Rclone from aws s3 to oci object storage

What is the problem you are having with rclone?

the rclone command is taking too long to transfer around 360 gb for almost 7 to 8 hours can we make it faster?

command:

What is your rclone version (output from rclone version)

go version: go1.15.5

Which OS you are using and how many bits (eg Windows 7, 64 bit)

iam running in the Oracle instance with the below config:

os/arch: linux/amd64
memory : 24Gb
6 OCPU

Which cloud storage system are you using? (eg Google Drive)

Oracle Object storage

The command you were trying to run (eg rclone copy /tmp remote:tmp)


rclone --verbose --cache-workers 64 --transfers 64 --retries 32 copy $SOURCE oci:XXXX

hello and welcome to the forum,

you did not post the config file, redact id/passwords, not sure why?

the reason i ask is that you are using this flag --cache-workers, which is for the cache backend, which is not recommened unless you know 1000% you must use it.

why do you think that, as compared to what?
what is the result of a speedtest from the ocacle instance?
where is the oracle instance located, in cloud or local?
where is the oci: located, in cloud or local?

compared to the network bandwidth that I see in my instance as
6Gbps it should be faster right?

how to do the oracle instance speed test?

the instance and the oci are located in the cloud.

when you posted, you were asked for some info such as

  • the config file, redact id/passwords.
  • debug log with the exact command that was run.

why the need for a buggy, beta, not maintained, cache backend for a simple file copy?

is that between the server and the oci storage, both of which as in the same cloud location?
or
is the speed you can download/upload files to the internet?

you need to find the botteneck, if there is one?
is it downloading from aws
or
copying to oci:

In my oracle instance it is showing like this during the transfer:

Transferred: 157.527G / 328.457 GBytes, 48%, 6.655 MBytes/s, ETA 7h18m20s
Transferred: 176 / 180, 98%
Elapsed time: 6h44m0.0s

and the exact command that was run is below:

the aws s3 configuration is done like this:

$ export RCLONE_CONFIG_S3_TYPE=s3
$ export RCLONE_CONFIG_S3_ACCESS_KEY_ID=<your_access_key>
$ export RCLONE_CONFIG_S3_SECRET_ACCESS_KEY=<your_secret_key>
$ export RCLONE_CONFIG_S3_REGION=<region_of_your_bucket>
$ export SOURCE=s3:<your_source_bucket> 

and the oracle oci configuration is done like this :slight_smile:

$ export RCLONE_CONFIG_OCI_TYPE=s3
$ export RCLONE_CONFIG_OCI_ACCESS_KEY_ID=<your_access_key>
$ export RCLONE_CONFIG_OCI_SECRET_ACCESS_KEY=<your_secret_key>
$ export RCLONE_CONFIG_OCI_REGION=<your_region_identifier>
$ export RCLONE_CONFIG_OCI_ENDPOINT=
https://<your_namespace>.compat.objectstorage.<your_region_identifier>.oraclecloud.com

after the configuration, the below copy command is run

rclone --verbose --cache-workers 64 --transfers 64 --retries 32 copy $SOURCE oci:

you can remove --cache-workers 64, as it does nothing in your setup

  • best to test a copy of a single file and then tweak settings.
  • i would try removing --transfers 64
  • is there a reason for --retries 32 ?
  • 6Gbps, so you can download a file at the rate from the internet, not using rclone?
  • you need to do some bandwidth testing from internet to the vm and from the vm to the oci:
  • would need to see debug log for errors and other problems.
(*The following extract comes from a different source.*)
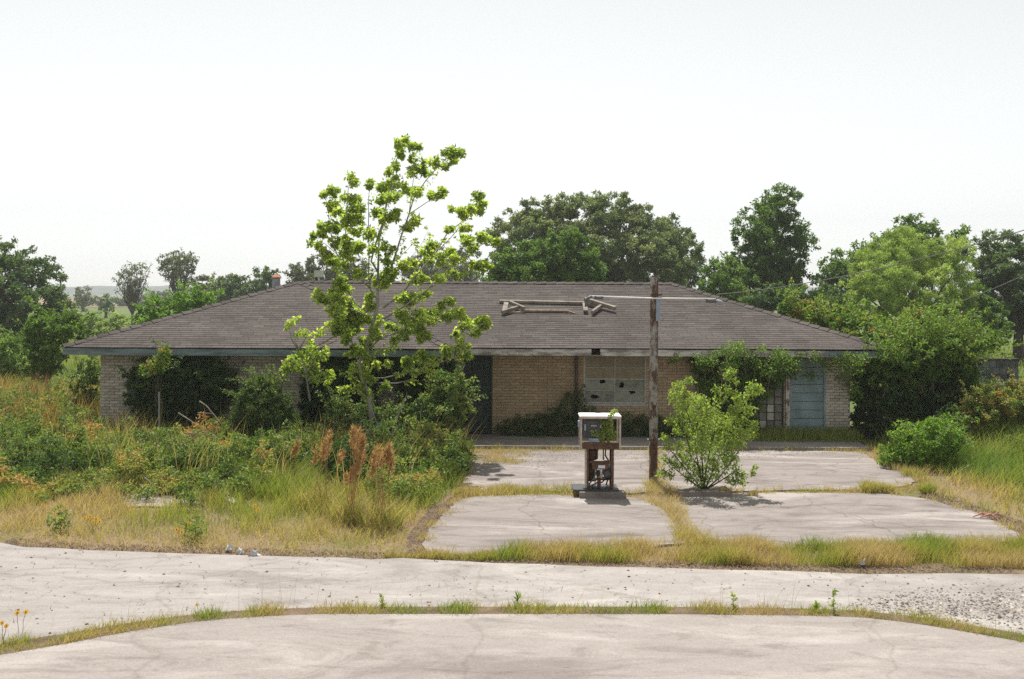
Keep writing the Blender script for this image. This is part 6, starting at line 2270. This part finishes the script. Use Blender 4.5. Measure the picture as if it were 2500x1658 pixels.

Actually iam new to oci hence i am not aware of the --cache-workers and --transfers what they will do and if i change any of those parameters how it will affect my transfer

if you do not know what to expect from oci, you have to test and figure that out.

as i suggested, step one, you need to figure out the bandwidth from aws to vm and from vm to oci.
copy one file from aws to vm, using the simplest command possible and calculate the bandwidth
copy that same file from vm to oci, using the simplest command possible and calculate the bandwidth.

From this it looks like you have a small number of very big files.

In which case you might want to tweak these

  --s3-chunk-size SizeSuffix             Chunk size to use for uploading. (default 5M)
  --s3-upload-concurrency int            Concurrency for multipart uploads. (default 4)

Increasing --s3-chunk-size will have the most difference - try 64M. Note that this will use more memory.